On Thu, 11 Nov 2010 06:51:38 +0200, Rainer Deyke <rain...@eldwood.com>
wrote:
On 11/10/2010 19:34, bearophile wrote:
Do you seen anything wrong in this code? It compiles with no errors:
enum string[5] data = ["green", "magenta", "blue" "red", "yellow"];
static assert(data[4] == "yellow");
void main() {}
Yet that code asserts.
Wait, what? That's a static assert. How can it both assert and compile
with no errors?
As it turns out, the joining of adjacent strings is a critical feature.
Consider the following:
f("a" "b");
f("a" ~ "b");
These are /not/ equivalent. In the former cases, 'f' receives a string
literal as argument, which means that the string is guaranteed to be
zero terminated. In the latter case, 'f' receives an expression (which
can be evaluated at compile time) as argument, so the string may not be
zero terminated.

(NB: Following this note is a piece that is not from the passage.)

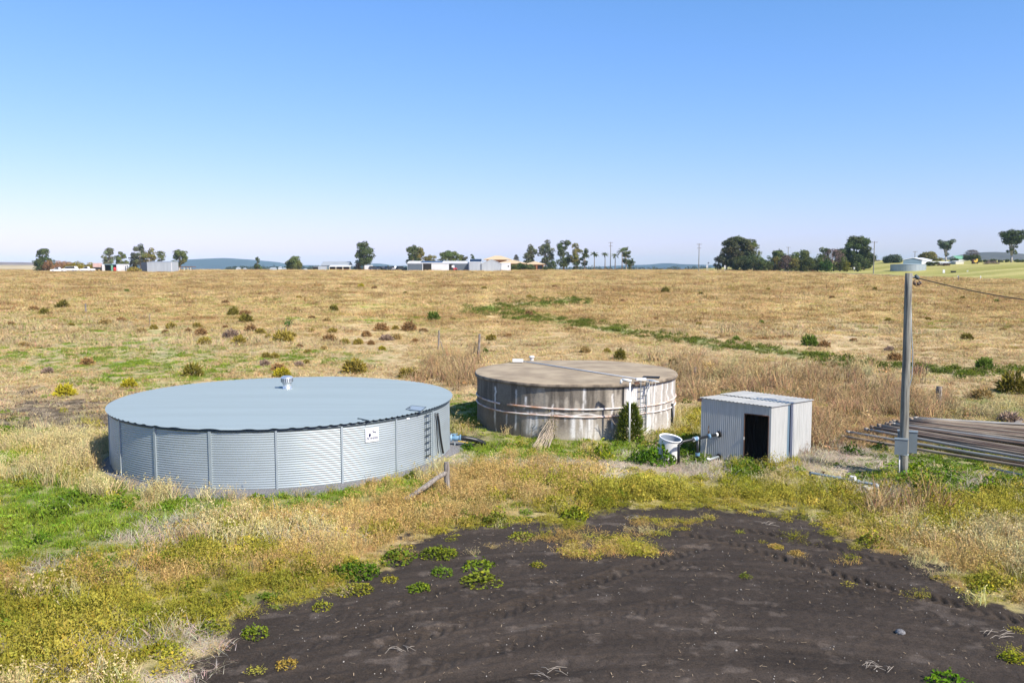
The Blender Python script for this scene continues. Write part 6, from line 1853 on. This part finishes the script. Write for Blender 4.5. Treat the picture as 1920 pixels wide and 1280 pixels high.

This is a critical difference if 'f' is a (wrapper
around a) C function.
Wait, so you imply that if I pass 2+2 as a parameter to a function with
lazy parameters, the compiler should not do partial expression calculation
and should actually add up 2+2 at runtime? Because, AFAICS, concatenating
two string literals should be no different from adding two numbers.